“Often in Moby-Dick one catches an echo . . . of the cosmic mischief of Thomas Carlyle.” — David Bromwich, TLS (9,24.10): 22.

1. Carlyle the Victorian Sage

Carlyle, the first of the great Victorian sages or wisdom-writers, had an enormous influence upon his contemporaries, in large part because he offered the example of one who had survived spiritual trials. The structure of those sections in Sartor Resartus dramatizing this process appear repeatedly in works of later authors. Where, for instance, does the Carlylean pattern of abandonment of old faith (see "The Everlasting No"), indifference, and final belief in a universality of meaning appear in Dickens, Tennyson, and others you have read?

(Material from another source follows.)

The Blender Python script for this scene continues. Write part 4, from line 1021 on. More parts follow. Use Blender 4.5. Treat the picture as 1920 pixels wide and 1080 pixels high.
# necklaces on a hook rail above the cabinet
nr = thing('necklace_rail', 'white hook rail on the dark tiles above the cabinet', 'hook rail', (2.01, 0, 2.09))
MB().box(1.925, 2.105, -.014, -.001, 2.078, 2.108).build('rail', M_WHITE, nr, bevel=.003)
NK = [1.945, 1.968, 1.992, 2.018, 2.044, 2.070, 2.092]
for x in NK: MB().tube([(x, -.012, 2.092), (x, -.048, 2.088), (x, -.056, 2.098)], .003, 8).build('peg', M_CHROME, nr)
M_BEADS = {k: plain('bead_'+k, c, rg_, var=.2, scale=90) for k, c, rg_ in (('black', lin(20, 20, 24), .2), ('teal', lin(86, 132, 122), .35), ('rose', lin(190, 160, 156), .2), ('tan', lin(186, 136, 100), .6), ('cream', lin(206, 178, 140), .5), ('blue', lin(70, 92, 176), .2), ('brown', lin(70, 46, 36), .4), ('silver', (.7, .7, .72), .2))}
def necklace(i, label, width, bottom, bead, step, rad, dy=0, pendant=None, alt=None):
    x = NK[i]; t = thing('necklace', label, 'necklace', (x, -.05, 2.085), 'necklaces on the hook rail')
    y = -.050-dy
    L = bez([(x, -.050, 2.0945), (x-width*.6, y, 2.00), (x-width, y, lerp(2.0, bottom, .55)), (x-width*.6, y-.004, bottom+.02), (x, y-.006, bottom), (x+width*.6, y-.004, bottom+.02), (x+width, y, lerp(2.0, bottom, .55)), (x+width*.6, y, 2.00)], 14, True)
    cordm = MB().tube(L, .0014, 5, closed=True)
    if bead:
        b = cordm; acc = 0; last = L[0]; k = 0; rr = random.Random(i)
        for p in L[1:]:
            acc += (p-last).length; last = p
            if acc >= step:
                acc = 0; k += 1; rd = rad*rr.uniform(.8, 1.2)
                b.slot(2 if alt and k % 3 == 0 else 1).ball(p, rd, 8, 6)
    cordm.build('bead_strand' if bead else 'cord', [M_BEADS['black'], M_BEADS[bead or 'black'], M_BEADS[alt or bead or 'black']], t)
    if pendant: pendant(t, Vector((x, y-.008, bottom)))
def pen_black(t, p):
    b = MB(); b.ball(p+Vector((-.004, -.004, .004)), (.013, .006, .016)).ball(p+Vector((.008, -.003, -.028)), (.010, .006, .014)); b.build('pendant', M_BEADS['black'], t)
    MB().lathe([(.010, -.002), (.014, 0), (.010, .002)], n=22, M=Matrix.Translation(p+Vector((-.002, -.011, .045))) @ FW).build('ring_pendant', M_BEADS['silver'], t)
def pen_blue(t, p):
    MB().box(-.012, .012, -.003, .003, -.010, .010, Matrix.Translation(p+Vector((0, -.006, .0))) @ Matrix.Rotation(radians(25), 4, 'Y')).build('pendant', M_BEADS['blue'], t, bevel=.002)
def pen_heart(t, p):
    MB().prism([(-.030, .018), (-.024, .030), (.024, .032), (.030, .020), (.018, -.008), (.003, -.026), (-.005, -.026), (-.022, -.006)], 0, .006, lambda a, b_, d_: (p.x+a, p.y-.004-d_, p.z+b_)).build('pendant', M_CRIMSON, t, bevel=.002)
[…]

2. Carlyle the Survivor of Religious Crisis

In addition to providing both the example of someone who had survived spiritual crisis in a Romantic age and a structure by which to communicate that crisis, Carlyle had other important influences on the art and thought of his time. They include his emphasis upon the social and political importance of literature, particularly his argument that literature was replacing religion as a source of spiritual knowledge, convinced many writers (and readers) that novels and poetry were important and that the writer had the role of a prophet. Where in Arnold, Ruskin, Tennyson, and Dickens do you find the effects of this Carlylean emphasis? In what ways do Joyce, Woolf, Eliot, and other modernist writers reject Carlyle and in what ways do they simply extend him?

3. Carlyle and the Grotesque

Carlyle's sage-writing ("Signs of the Times" is the first example) made major use of grotesque and fanciful images, expressions, and characterizations. What has this Carlylean technique and mode of thought to do with Wemmick, the opening of Great Expectations, and the whole matter of Miss Havisham? To what extent do modernist writers of fiction use such grotesqueness?

Carlyle and Virtuouso Interpretation

Similarly, Carlyle's practice of making unexpected interpretations of often trivial details of contemporary life not only had a major effect on Ruskin and Arnold but also on realistic writers like Dickens, Gaskell, Eliot and others. What effects does Carlyle's approach have on the voice and tone of novelists?